7.000 millones de euros es la factura de la corrupción en los últimos tiempos. Según apuntan algunas informaciones publicadas en la prensa, el rosario de escándalos de todos conocidos suponen a las arcas públicas un quebranto de varios miles de millones de euros. Una suma de dinero que aplicada a políticas sociales podría ayudar a varios miles de personas a sacudirse parte de su desfavorable situación.
 
Es verdad que aunque la corrupción tenga una  elevada dimensión cuantitativa, no todos los políticos son corruptos. Por supuesto. Pero cada vez la ciudadanía percibe que más responsables públicos están involucrados en fenómenos de corrupción. El problema es complejo porque anida en la misma naturaleza humana. Siempre ha habido corrupción y siempre la habrá, al menos mientras no mude el chasis y la estructura del ser humano. Ello, sin embargo, no implica tolerar estos abusos o, lo que es peor, ampararlos. Hay que combatirlos y tomar medidas para que sea cada vez más difícil cometer actos de corrupción.
 
Una medida bien sencilla, al alcance de todas las fortunas, sin gran coste económico, y que sería aplaudida por los ciudadanos, es la implementación de la democracia interna en los partidos. También, desde luego, debería exigirse a quien se dedica a la cosa pública que tenga independencia profesional y económica. Si los políticos no se ocupan de las cosas de la gente, y sí de los deseos de los que mandan, mal asunto. Y si no tienen una actividad profesional estable, procurarán, como sea, haciendo lo que sea, hacer de la política algo estable.
 
Ambas medidas, de sentido común, no son, sin embargo, una realidad entre nosotros. Por la poderosa razón de que si se introdujeran gran parte de los políticos actuales tendrían que tomar las de Villadiego y, los otros, los que quedaran, someterse al escrutinio de la militancia. Y quien lleva años, décadas, manejando con astucia los asuntos públicos para permanecer siempre en la cúpula, es probable que no esté dispuesto a caminar por esta senda.
 
En mi opinión, es menester cambiar la ley de partidos políticos.

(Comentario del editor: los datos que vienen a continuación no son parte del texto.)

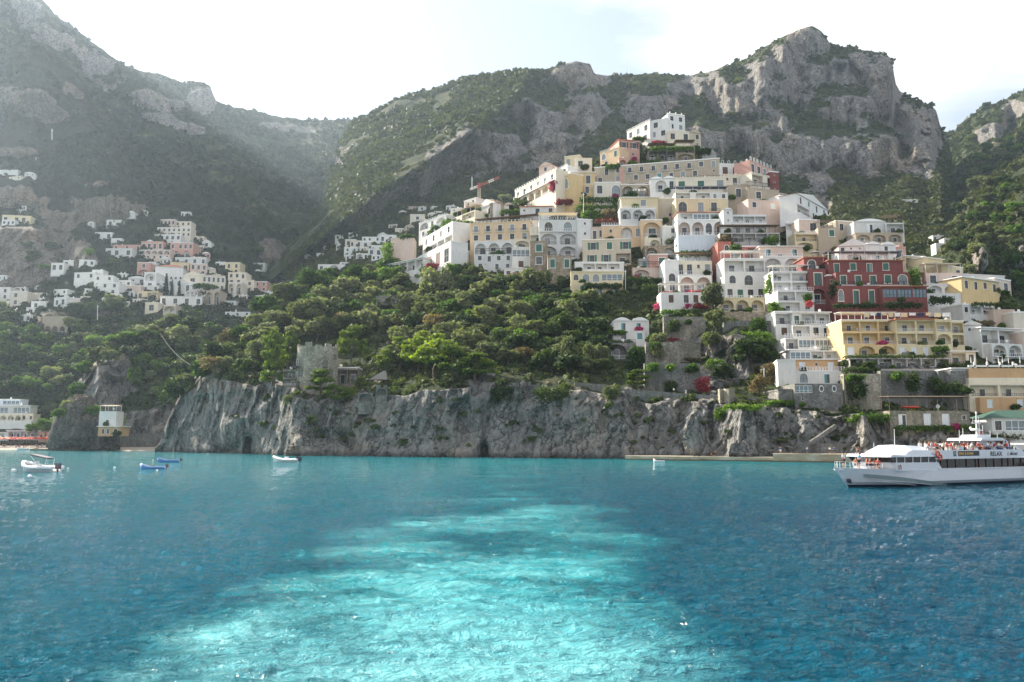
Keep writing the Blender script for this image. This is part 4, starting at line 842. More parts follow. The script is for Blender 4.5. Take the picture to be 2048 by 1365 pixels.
house('grey stone base with two oval windows carrying the white tower', (1590, 1686, 768, 812, 'G.o.o./v....', 'Z', dict(Y=230, roof='x', D=12, ch=0)), (1557, 1591, 782, 812, '.../...', 'Z', dict(Y=229, roof='flat', D=10, ch=0)), cat='base', name='stone_bastion')
house('small white house with a wavy vaulted roof and blue-green doors', (1226, 1298, 642, 662, '.m.m.', 'W', dict(Y=293, sh='t', roof='vault2', D=11, sides='r11')), (1226, 1290, 662, 684, '.w.k', 'W', dict(Y=291, sh='t', roof='x', D=10, ch=0)), (1272, 1294, 684, 694, '..', 'W', dict(Y=288, roof='x', ch=0, D=8)), cat='house')
house('stone arch terrace carrying the wavy-roofed white house', (1212, 1272, 686, 720, 'A.', 'Z', dict(Y=289, roof='irail', D=9, ch=0)), cat='terrace', name='stone_terrace')
# ---- right edge
house('white house with glass corner and garden terraces near the right edge', (1926, 1990, 612, 650, 'wRR/...', 'w', dict(yaw=-18, Y=276, roof='flat', D=12)), (1988, 2030, 622, 656, '.v/.D', 'p', dict(yaw=0, Y=272, roof='flat', D=10)), (2028, 2110, 626, 680, '.w/w.', 'c', dict(Y=274, roof='flat', D=10)), cat='house')
house('white villa with arched loggias and round windows above the orange hotel', (1926, 1964, 650, 700, 'vx/..', 'w', dict(yaw=14, Y=262, roof='gable', D=10)), (1962, 2046, 658, 690, 'RRxx', 'W', dict(yaw=-16, Y=258, roof='slab', D=10, ch=0)), (1984, 2046, 688, 716, 'AA_', 'W', dict(yaw=-12, Y=254, roof='x', ch=0, D=9)), (2046, 2110, 664, 720, 'w/w', 'p', dict(Y=256, D=9)), cat='villa')
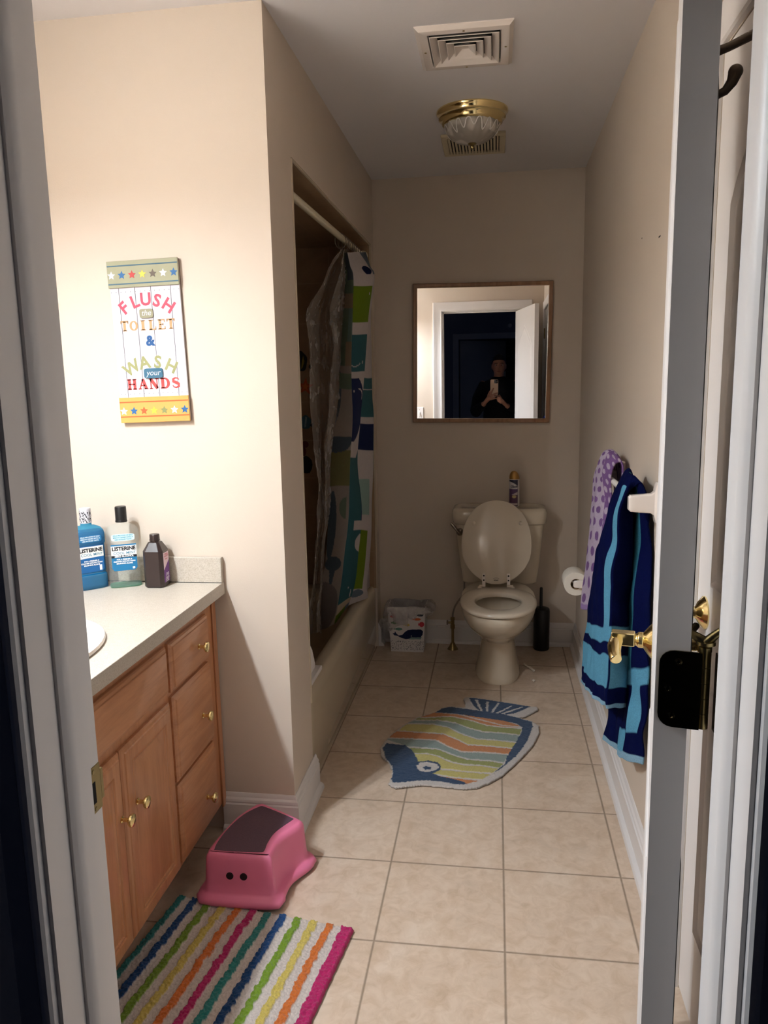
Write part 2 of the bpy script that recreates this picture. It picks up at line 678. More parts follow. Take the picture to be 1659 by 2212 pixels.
# tiled lining of the tub alcove
tl = M()
tl.box(TX0, XL - 0.004, TY0, TY0 + 0.007, 0.33, TTOP)
tl.box(TX0, XL - 0.004, TY1 - 0.007, TY1, 0.33, TTOP)
tl.box(TX0, TX0 + 0.007, TY0, TY1, 0.33, TTOP)
tl.box(TX0, XL - 0.004, TY0, TY1, TTOP - 0.007, TTOP)
struct('wall_alcove', tl, MT['tile'])
MT['bull'] = mat('cream_bullnose_tile', (196, 180, 156), 0.25)
def edge(name, pts):
    struct(name, M().tube(pts, 0.0055, 8), MT['bull'])
edge('trim_4', [(XL - 0.001, TY0 + 0.004, 0.33), (XL - 0.001, TY0 + 0.004, TTOP - 0.004)])
edge('trim_5', [(XL - 0.001, TY1 - 0.004, 0.33), (XL - 0.001, TY1 - 0.004, TTOP - 0.004)])
edge('trim_6', [(XL - 0.001, TY0 + 0.004, TTOP - 0.004), (XL - 0.001, TY1 - 0.004, TTOP - 0.004)])

# baseboards with shoe moulding
BP = [(0, 0), (0.03, 0), (0.03, 0.006), (0.027, 0.014), (0.020, 0.020), (0.0155, 0.0215), (0.0155, 0.092), (0.012, 0.096), (0.0135, 0.101), (0.012, 0.108), (0.007, 0.114), (0.0055, 0.122), (0.003, 0.127), (0, 0.127)]
def baseboard(name, p0, p1, nrm, m0=0, m1=0):
    p0, p1, nrm = Vector(p0), Vector(p1), Vector(nrm)
    d = (p1 - p0).normalized()
    rings = []
    for p, mm, sg in ((p0, m0, -1), (p1, m1, 1)):
        rings.append([tuple((*(p + nrm * t + d * (sg * mm * t)), z)) for t, z in BP])
    struct(name, M().loft(rings), MT['trim'], smooth=25)
baseboard('baseboard_back', (XL, D), (XR, D), (0, -1))
baseboard('baseboard_right', (XR, D), (XR, D2Y1 + 0.075), (-1, 0))
baseboard('baseboard_divider', (-0.862, YL), (XL, YL), (0, -1), 0, 1)
baseboard('baseboard_corridor', (XL, YL), (XL, 2.462), (1, 0), 1, 0)
baseboard('baseboard_tub_end', (XL, TY1 + 0.005), (XL, D), (1, 0))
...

Para que los cargos sean elegidos por sufragio directo y secreto de la militancia. Para que los candidatos a cargos electos sean elegidos también directamente por los militantes. Para que la financiación de los partidos proceda de la militancia en su mayor parte. Para que los cargos institucionales den cuentas periódicamente ante los militantes de las decisiones que toman. Para que se intensifiquen las relaciones entre electos y electores. Para que se consulten con la militancia las principales decisiones cuándo estas traigan consigo cambios en el ideario del partido.
 
En fin, hay que terminar con este putrefacto Estado de partidos, abrirlos a la sociedad, a la realidad, fomentar la democracia interna y que sean de verdad de los militantes, no de esas cúpulas a quienes no interesa más que estar y permanecer, a como de lugar, en el machito.
 
Hoy la población reclama cambios y transformaciones de calado en el sistema político. Un sistema que ha dejado de estar al servicio de los ciudadanos. Y para que vuelva a ser el gobierno del pueblo, por el pueblo y para el pueblo, es menester, y cuánto antes, asumir con valentía que hay reformas imprescindibles que se deben poner en marcha. Aunque supongan la salida de muchos dirigentes que llevan décadas encastillados en la poltrona. No podemos esperar más porque la sangría de miles de millones en el presupuesto público que trae consigo el actual sistema es, insoportable e inaceptable. Así de claro.